Open fedemagnani opened 1 year ago

fedemagnani commented 1 year ago

Adding trill method for two-dimensional arrays in order to create a lower triangular matrix from a given matrix. This function reproduces the behavior of the Matlab function with same name: it returns the elements on and below the kth diagonal of A

nilgoyette commented 1 year ago

I'm not against adding this feature to ndarray and I think the other maintainers would agree.
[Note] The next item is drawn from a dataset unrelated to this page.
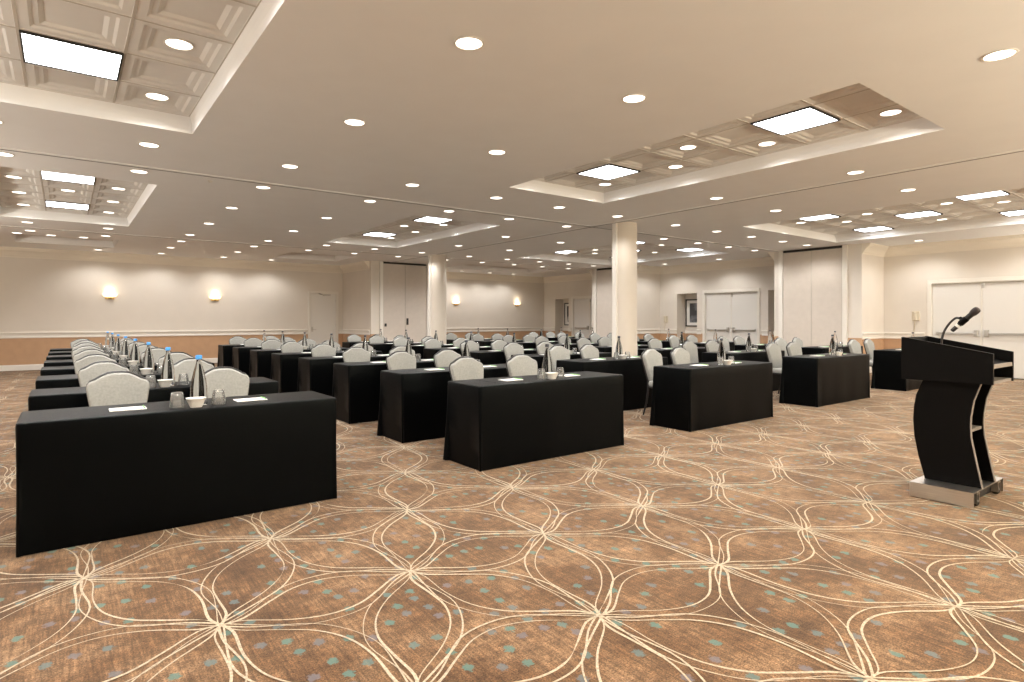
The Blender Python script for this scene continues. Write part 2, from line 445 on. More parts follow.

This being said

adamreichold commented 1 year ago

I'm not a fan of the name. tril seems to be the standard (Matlab and Numpy), but it means nothing (maybe it's just me?)

I guess we could just spell it out, e.g. triangular_lower?

fedemagnani commented 1 year ago

I wrote this method trying to reproduce the behaviour of a matlab script which was invoking this function.

  • I'm not a fan of the name. tril seems to be the standard (Matlab and Numpy), but it means nothing (maybe it's just me?)

Like you I found the name a bit confusing at first glance, but since it generates a lower triangular from a given matrix I thought that "tri" was standing for "triangular" and "l" as "lower". I decided to keep the same name for consistency with the matlab function thinking that it could have been useful for people with my similiar use case.

  • I didn't take the time to think about it, but the implementation looks like it could be "better". For example, numpy does it in 3 lines (I know we can't and shouldn't do it like Numpy)

Regarding the length of the code, this is the way I wrote it and I think that adding a method which expands the functionalities of the package is better than not doing it :)

I don't think that this method will be used that much but if it will surge the need of optimizing it I bet that it is going to be optimized in the future

nilgoyette commented 1 year ago

I don't think that this method will be used that much but if it will surge the need of optimizing it I bet that it is going to be optimized in the future

There's no need to procrastinate, we can do it properly right now. If you're still interested, of course.